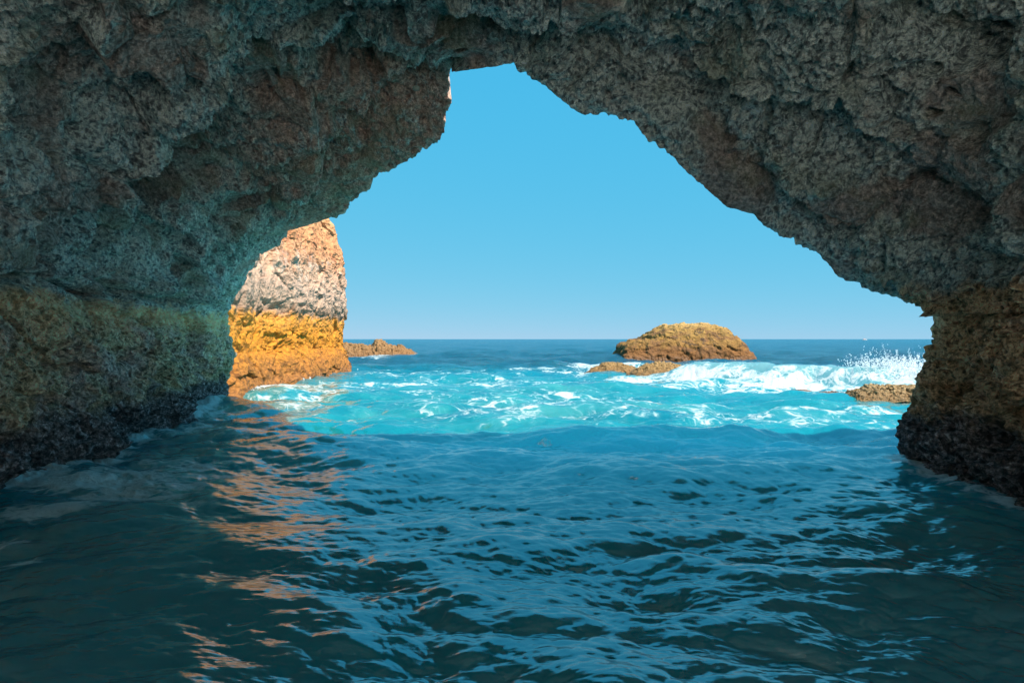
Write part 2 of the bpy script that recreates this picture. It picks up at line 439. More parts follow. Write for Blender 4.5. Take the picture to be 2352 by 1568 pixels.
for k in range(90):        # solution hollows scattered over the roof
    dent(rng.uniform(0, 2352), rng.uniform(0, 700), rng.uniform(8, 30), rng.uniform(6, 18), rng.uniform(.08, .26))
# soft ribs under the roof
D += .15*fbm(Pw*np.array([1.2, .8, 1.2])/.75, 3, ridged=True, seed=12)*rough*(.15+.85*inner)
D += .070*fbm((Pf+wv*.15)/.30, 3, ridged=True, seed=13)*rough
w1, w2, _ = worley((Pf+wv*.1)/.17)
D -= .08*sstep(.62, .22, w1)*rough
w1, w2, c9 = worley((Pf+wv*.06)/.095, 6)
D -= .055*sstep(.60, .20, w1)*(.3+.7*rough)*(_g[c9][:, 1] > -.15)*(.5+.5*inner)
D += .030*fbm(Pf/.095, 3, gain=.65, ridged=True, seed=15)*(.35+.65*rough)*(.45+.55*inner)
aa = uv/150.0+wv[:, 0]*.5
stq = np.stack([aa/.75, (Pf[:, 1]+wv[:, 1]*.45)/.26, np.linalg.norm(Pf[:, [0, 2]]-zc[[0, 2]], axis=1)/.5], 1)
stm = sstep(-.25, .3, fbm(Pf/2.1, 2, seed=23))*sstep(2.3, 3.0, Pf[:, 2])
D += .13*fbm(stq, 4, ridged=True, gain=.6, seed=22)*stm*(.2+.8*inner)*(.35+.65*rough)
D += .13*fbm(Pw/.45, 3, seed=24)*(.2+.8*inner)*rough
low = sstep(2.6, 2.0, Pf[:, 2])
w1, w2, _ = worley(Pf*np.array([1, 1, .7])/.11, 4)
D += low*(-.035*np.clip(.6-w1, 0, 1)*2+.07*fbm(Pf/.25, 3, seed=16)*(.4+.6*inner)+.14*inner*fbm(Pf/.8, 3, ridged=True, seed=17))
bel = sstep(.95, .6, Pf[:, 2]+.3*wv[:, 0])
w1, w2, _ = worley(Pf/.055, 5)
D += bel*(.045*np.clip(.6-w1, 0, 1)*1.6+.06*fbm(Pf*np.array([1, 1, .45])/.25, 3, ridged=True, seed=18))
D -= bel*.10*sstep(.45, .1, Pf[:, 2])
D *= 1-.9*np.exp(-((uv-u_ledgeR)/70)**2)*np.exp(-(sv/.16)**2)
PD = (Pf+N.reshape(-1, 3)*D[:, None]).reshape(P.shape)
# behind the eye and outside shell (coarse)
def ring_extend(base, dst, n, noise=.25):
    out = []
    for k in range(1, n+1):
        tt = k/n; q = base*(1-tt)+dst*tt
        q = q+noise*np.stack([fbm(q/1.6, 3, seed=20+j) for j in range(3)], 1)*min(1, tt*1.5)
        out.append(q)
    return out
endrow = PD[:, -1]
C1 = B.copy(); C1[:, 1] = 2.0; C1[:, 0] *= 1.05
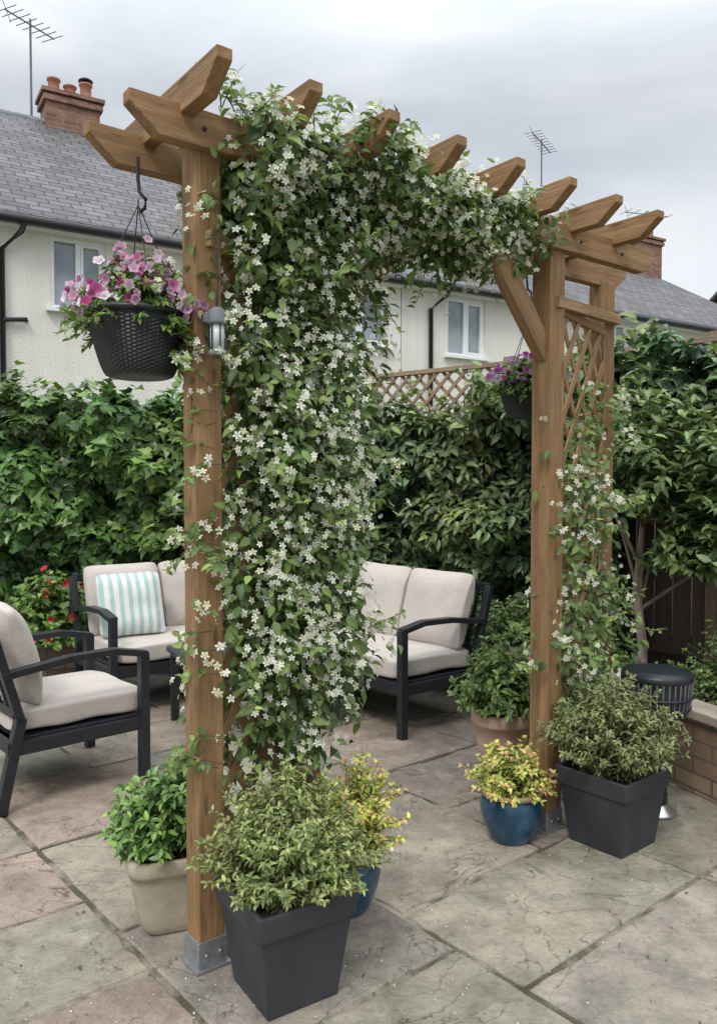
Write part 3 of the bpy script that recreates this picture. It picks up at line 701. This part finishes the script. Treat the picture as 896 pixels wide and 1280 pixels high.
++++
§ **What is being asked**
The data above should be repeated exactly, minus any pictures.

§ **Answer for the task**
Write part 2 of the bpy script that recreates this picture. It picks up at line 439. More parts follow. Write for Blender 4.5. Take the picture to be 2352 by 1568 pixels.
for k in range(90):        # solution hollows scattered over the roof
    dent(rng.uniform(0, 2352), rng.uniform(0, 700), rng.uniform(8, 30), rng.uniform(6, 18), rng.uniform(.08, .26))
# soft ribs under the roof
D += .15*fbm(Pw*np.array([1.2, .8, 1.2])/.75, 3, ridged=True, seed=12)*rough*(.15+.85*inner)
D += .070*fbm((Pf+wv*.15)/.30, 3, ridged=True, seed=13)*rough
w1, w2, _ = worley((Pf+wv*.1)/.17)
D -= .08*sstep(.62, .22, w1)*rough
w1, w2, c9 = worley((Pf+wv*.06)/.095, 6)
D -= .055*sstep(.60, .20, w1)*(.3+.7*rough)*(_g[c9][:, 1] > -.15)*(.5+.5*inner)
D += .030*fbm(Pf/.095, 3, gain=.65, ridged=True, seed=15)*(.35+.65*rough)*(.45+.55*inner)
aa = uv/150.0+wv[:, 0]*.5
stq = np.stack([aa/.75, (Pf[:, 1]+wv[:, 1]*.45)/.26, np.linalg.norm(Pf[:, [0, 2]]-zc[[0, 2]], axis=1)/.5], 1)
stm = sstep(-.25, .3, fbm(Pf/2.1, 2, seed=23))*sstep(2.3, 3.0, Pf[:, 2])
D += .13*fbm(stq, 4, ridged=True, gain=.6, seed=22)*stm*(.2+.8*inner)*(.35+.65*rough)
D += .13*fbm(Pw/.45, 3, seed=24)*(.2+.8*inner)*rough
low = sstep(2.6, 2.0, Pf[:, 2])
w1, w2, _ = worley(Pf*np.array([1, 1, .7])/.11, 4)
D += low*(-.035*np.clip(.6-w1, 0, 1)*2+.07*fbm(Pf/.25, 3, seed=16)*(.4+.6*inner)+.14*inner*fbm(Pf/.8, 3, ridged=True, seed=17))
bel = sstep(.95, .6, Pf[:, 2]+.3*wv[:, 0])
w1, w2, _ = worley(Pf/.055, 5)
D += bel*(.045*np.clip(.6-w1, 0, 1)*1.6+.06*fbm(Pf*np.array([1, 1, .45])/.25, 3, ridged=True, seed=18))
D -= bel*.10*sstep(.45, .1, Pf[:, 2])
D *= 1-.9*np.exp(-((uv-u_ledgeR)/70)**2)*np.exp(-(sv/.16)**2)
PD = (Pf+N.reshape(-1, 3)*D[:, None]).reshape(P.shape)
# behind the eye and outside shell (coarse)
def ring_extend(base, dst, n, noise=.25):
    out = []
    for k in range(1, n+1):
        tt = k/n; q = base*(1-tt)+dst*tt
        q = q+noise*np.stack([fbm(q/1.6, 3, seed=20+j) for j in range(3)], 1)*min(1, tt*1.5)
        out.append(q)
    return out
endrow = PD[:, -1]
C1 = B.copy(); C1[:, 1] = 2.0; C1[:, 0] *= 1.05
Write part 3 of the bpy script that recreates this picture. It picks up at line 701. This part finishes the script. Treat the picture as 896 pixels wide and 1280 pixels high.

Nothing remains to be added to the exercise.